◆ **Brief**
Find the word "part" in the data. Return every line where it appears.

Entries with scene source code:
────────────────────
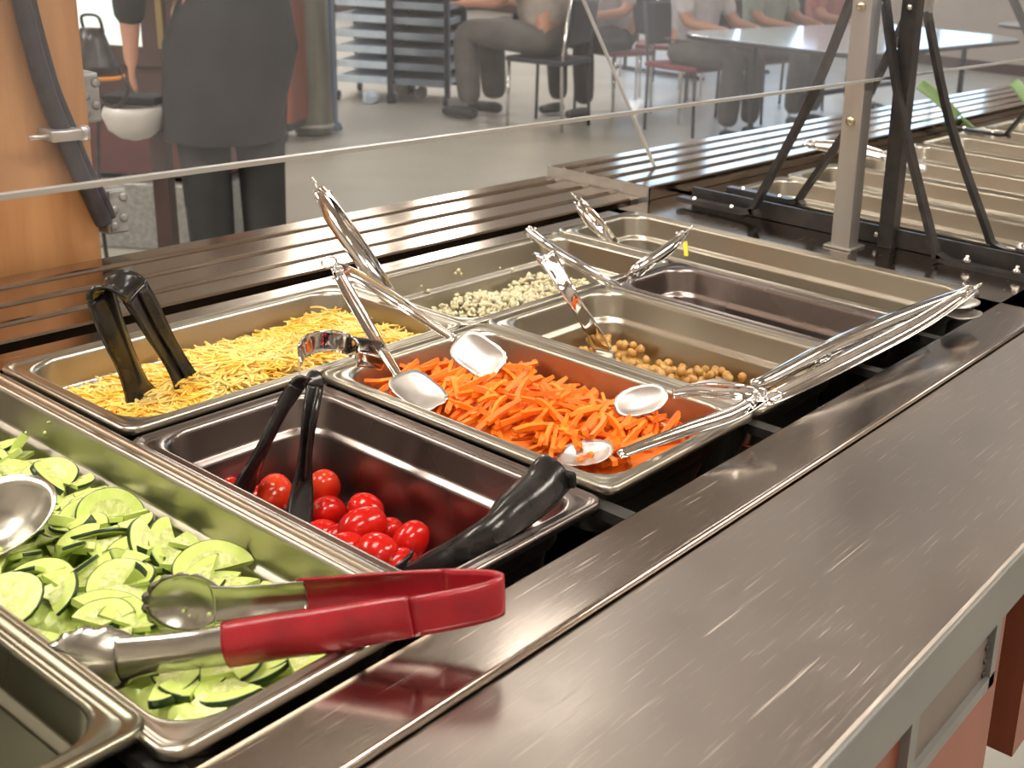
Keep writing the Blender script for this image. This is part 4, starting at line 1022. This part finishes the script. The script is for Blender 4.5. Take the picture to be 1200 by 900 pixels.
    skinmesh('trousers', tv, te, tr, M[trousers], t)
    for hp, kn, an in legs:
        a = Vector((an.x, an.y, .045)); skinmesh('shoe', [a - fw * .05, a + fw * .08, a + fw * .17 - up * .008], [(0, 1), (1, 2)], [(.045, .042), (.05, .04), (.04, .03)], M[shoes], t)
    obj('hair', ball(hd + up * .055 - fw * .02, .105, 1, .95, 1, 2), M['hair'], t)
    for s in (1, -1): obj('eye', ball(hd + fw * .088 + lf * s * .032 + up * .02, .009, 1, 1, 1, 1), M['eye'], t); obj('ear', ball(hd + lf * s * .088, .022, .5, .3, 1, 1), M['skin'], t)
    return t
ang_away = math.atan2(FW.y, FW.x)
p = at(264, 20, 3.6); person('standing person in dark grey and black clothing behind the tray slide', p, ang_away + .5, 'stand', 'charcoal', 'charcoal', sleeve='long')
sp_ = [o for o in bpy.data.objects if o.get('label', '').startswith('standing person')][0]
V, F = [], []
prof = [(.13, .11, 1.12), (.165, .15, .98), (.20, .165, .85), (.185, .165, .7), (.17, .16, .55), (.165, .155, .545), (.14, .12, .56)]
for (a1, b1, z) in prof:
    for k in range(36):
        an = 2 * math.pi * k / 36; wv = 1 + (.03 * math.sin(an * 7) if z < .9 else 0)
        V.append(Vector((p.x, p.y, z)) + RT * ((z - .78) * .16 + a1 * wv * math.cos(an)) + FW * (b1 * wv * math.sin(an)))
for i in range(len(prof) - 1):
    for k in range(36): k2 = (k + 1) % 36; F.append((i * 36 + k, (i + 1) * 36 + k, (i + 1) * 36 + k2, i * 36 + k2))
obj('apron', (V, F), M['charcoal'], sp_, True, label='long dark grey apron')
# seated people
p1 = P(640, 150, 0) + FW * .1
person('person in a beige shirt and grey trousers seated sideways on a black chair', p1, math.atan2(-RT.y, -RT.x) - .35, 'sit', 'beigecloth', 'greycloth').scale = (1.2, 1.2, 1.08)
p2 = P(705, 150, 0) + FW * .75
person('person in a white shirt seated behind the beige shirted person', p2, math.atan2(-RT.y, -RT.x) + .9, 'sit', 'whitecloth', 'blackcloth')
p3 = Vector((6.25, 4.55, 0)); person('person in a white shirt seated at the far side of the long table, left', p3, -math.pi / 2, 'sit', 'whitecloth', 'greycloth')
p4 = Vector((7.15, 4.6, 0)); person('person in a sage green shirt seated at the far side of the long table', p4, -math.pi / 2, 'sit', 'sagecloth', 'greycloth')
p5 = Vector((8.2, 4.7, 0)); person('person in a pinkish shirt seated beyond the table, behind the aluminium post', p5, -math.pi / 2, 'sit', 'redcloth', 'charcoal')
# chairs
def chair(c, ang, label, seatm='fabricred'):
    c = Vector((c[0], c[1], 0)); f_ = Vector((math.cos(ang), math.sin(ang), 0)); l_ = Vector((-math.sin(ang), math.cos(ang), 0))
    t = thing('dining_chair', label, 'chair', c, 'black dining hall chairs')
    def B(x0, x1, y0, y1, z0, z1, bev=.008):
        v, f = box(x0, x1, y0, y1, z0, z1, bev); return [c + f_ * p.x + l_ * p.y + Vector((0, 0, p.z)) for p in v], f
    obj('seat', B(-.21, .21, -.21, .21, .42, .455, .012), M[seatm], t, False)
    bk = [c - f_ * .21 + Vector((0, 0, .56)), c - f_ * .235 + Vector((0, 0, .7)), c - f_ * .25 + Vector((0, 0, .84))]
    obj('backrest', strip(spline(bk, 4), l_, .38, .012, .015, f_), M['rack'], t)
    for sx in (-1, 1):
        for sy in (-1, 1):
            top = .84 if sx < 0 else .42
            obj('leg', tube([c + f_ * sx * .2 + l_ * sy * .19 + Vector((0, 0, .0)), c + f_ * sx * .19 + l_ * sy * .19 + Vector((0, 0, .42)), c + f_ * (sx * .19 - (.05 if sx < 0 else 0)) + l_ * sy * .19 + Vector((0, 0, top))], .011, 8), M['chrome'] if sy > 0 else M['rack'], t)
chair(p1, math.atan2(-RT.y, -RT.x) - .35, 'black chair under the beige shirted person', 'rack')
chair(p2, math.atan2(-RT.y, -RT.x) + .9, 'chair with maroon seat under the white shirted person')
for q, a, lab in [((p3.x, p3.y), -1.57, 'chair under the left white shirted person at the long table'), ((p4.x, p4.y), -1.57, 'chair under the sage shirted person'), ((p5.x, p5.y), -1.57, 'chair under the pink shirted person')]: chair(q, a, lab)
q = P(775, 120, 0); chair(q, ang_away, 'black chair with maroon seat seen left of the long table')
q = P(830, 118, 0) + FW * .5; chair(q, ang_away + .5, 'black chair with maroon seat tucked behind the left end of the long table')
q = P(752, 108, 0) + FW * 1.0; chair(q, ang_away - .6, 'empty black chair by the dark table far behind')
# tables
def table(x0, x1, y0, y1, z, label, topm):
    t = thing('dining_table', label, 'table', ((x0 + x1) / 2, (y0 + y1) / 2, 0), 'dining hall tables')
    V, F = [], []; m = 28
    for ins, dz in ((.004, -.028), (0, -.026), (0, -.004), (.004, 0)): V += rrect(x0 + ins, x1 - ins, y0 + ins, y1 - ins, .28, z + dz)
    for i in range(3):
        for k in range(m): k2 = (k + 1) % m; F.append((i * m + k, i * m + k2, (i + 1) * m + k2, (i + 1) * m + k))
    F.append(tuple(range(3 * m, 4 * m))); F.append(tuple(reversed(range(m))))
    obj('top', (V, F), topm, t, False)
    V, F = [], []
    for ins, dz in ((-.004, -.027), (-.006, -.02), (-.006, -.008), (-.004, -.003), (.002, -.003), (.002, -.027)): V += rrect(x0 + ins, x1 - ins, y0 + ins, y1 - ins, .28, z + dz)
    for i in range(6):
        for k in range(m): k2 = (k + 1) % m; j = (i + 1) % 6; F.append((i * m + k, i * m + k2, j * m + k2, j * m + k))
    obj('edging', (V, F), M['tedge'], t, True)
    for sx in (.22, .78):
        for sy in (.2, .8):
            x = x0 + (x1 - x0) * sx; y = y0 + (y1 - y0) * sy
            obj('leg', tube([(x, y, 0), (x, y, z - .03)], .018, 10), M['tedge'], t)
        x = x0 + (x1 - x0) * sx; obj('foot_bar', tube([(x, y0 + .12, .02), (x, y1 - .12, .02)], .018, 10), M['tedge'], t)
    obj('stretcher', tube([(x0 + (x1 - x0) * .22, (y0 + y1) / 2, .42), (x0 + (x1 - x0) * .78, (y0 + y1) / 2, .42)], .016, 10), M['tedge'], t)
table(5.25, 7.75, 2.78, 3.98, .74, 'long pale table with dark edging and blue daylight in its colour', M['table'])
table(8.2, 10.2, 6.0, 7.3, .74, 'dark table far behind the seated people', M['darkbrown'])
table(9.0, 11.5, 2.4, 3.6, .74, 'second pale table behind the long one, at the right edge', M['table'])
for (x, y, mt, lab) in [(8.6, 6.4, 'orange', 'orange food carton on the dark table'), (9.2, 6.6, 'white', 'white carton on the dark table')]:
    t = thing('food_carton', lab, 'carton', (x, y, .74)); obj('carton', box(x - .07, x + .07, y - .05, y + .05, .741, .86, .006), M[mt], t, False); obj('flap', box(x - .075, x + .075, y - .055, y + .055, .862, .868, .002), M[mt], t, False)
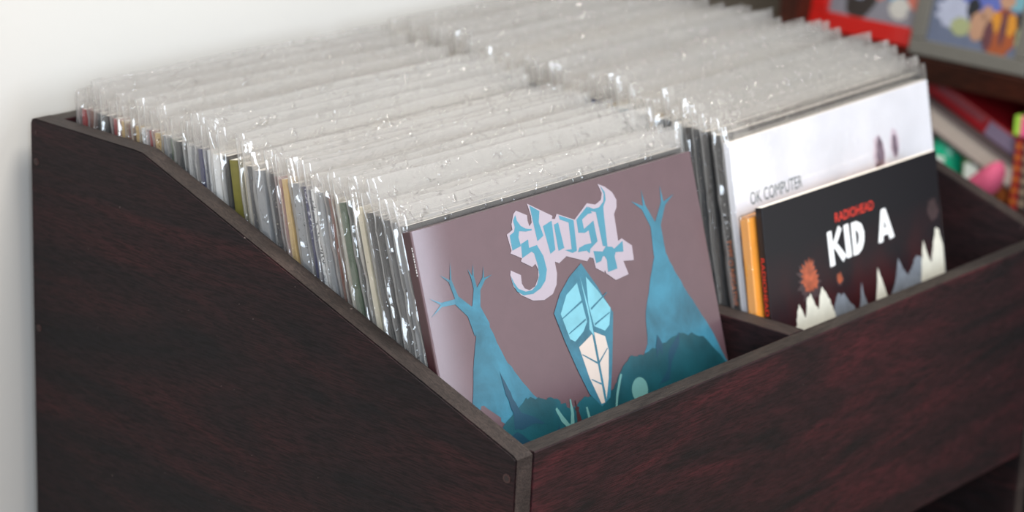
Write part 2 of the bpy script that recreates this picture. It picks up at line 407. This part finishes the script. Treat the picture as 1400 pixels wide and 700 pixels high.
# rounded spine edge: the cover board rolls back to the spine on the left
BEND = lambda u: .0030*max(0, 34-u)**2
outl = [(0, 11.4), (-.9, 11.0), (-1.0, 4.6), (-.6, 3.9)]+[(u, BEND(u)) for u in (.6, 2, 4, 6, 8, 10, 12, 14, 16, 18, 20, 22, 24, 26, 28, 30, 32, 35)]+[(315.5, 0), (316, .5), (316, 7.0), (315.5, 7.5), (60, 7.5)]
fs = prism(bm, outl, 0, GH, 'z', 0)
for f in fs:
    f.normal_update()
    cx = f.calc_center_median()
    if cx.x < .0 and abs(f.normal.z) < .5: f.material_index = 1
mesh_obj('jacket', bm, [MAUVE, MAUVE_SP], g, smooth=False)
OUT = [(104.7, 6.0), (115.5, 11.5), (114.9, 15.3), (115.7, 19.6), (118.9, 17.5), (119.4, 12.7), (117.7, 3.4), (142.3, 17.2), (141.2, 19.4), (144.3, 20.0), (147.4, 16.8), (165.7, 24.7), (182.7, 15.7), (191.9, 18.5), (199.2, 16.3), (201.7, 11.8), (198.8, 4.1), (206.3, 7.6), (213.7, 13.3), (217.0, 19.7), (215.4, 25.2), (211.2, 29.4), (210.2, 49.8), (214.6, 48.8), (225.0, 56.4), (224.2, 67.5), (211.9, 65.6), (215.1, 76.5), (199.2, 77.5), (190.0, 70.6), (188.8, 67.8), (187.9, 69.4), (179.1, 64.0), (178.5, 56.4), (174.5, 54.9), (170.9, 57.2), (149.3, 48.8), (139.9, 52.1), (135.6, 49.9), (135.6, 58.6), (132.9, 66.4), (127.0, 72.1), (116.7, 74.3), (104.7, 72.0), (93.1, 65.3), (87.0, 57.7), (86.0, 49.2), (87.3, 46.1), (97.1, 51.6), (96.4, 57.7), (98.4, 61.6), (102.9, 64.0), (109.6, 62.7), (114.6, 57.5), (116.3, 51.6), (114.5, 47.1), (110.5, 48.6), (99.8, 42.2), (101.4, 40.2), (90.6, 34.4), (92.2, 32.7), (90.5, 20.7), (97.3, 18.6), (97.4, 14.6), (101.4, 7.8)]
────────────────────
◆ **Result of this task**
Keep writing the Blender script for this image. This is part 4, starting at line 1022. This part finishes the script. The script is for Blender 4.5. Take the picture to be 1200 by 900 pixels.
Write part 2 of the bpy script that recreates this picture. It picks up at line 407. This part finishes the script. Treat the picture as 1400 pixels wide and 700 pixels high.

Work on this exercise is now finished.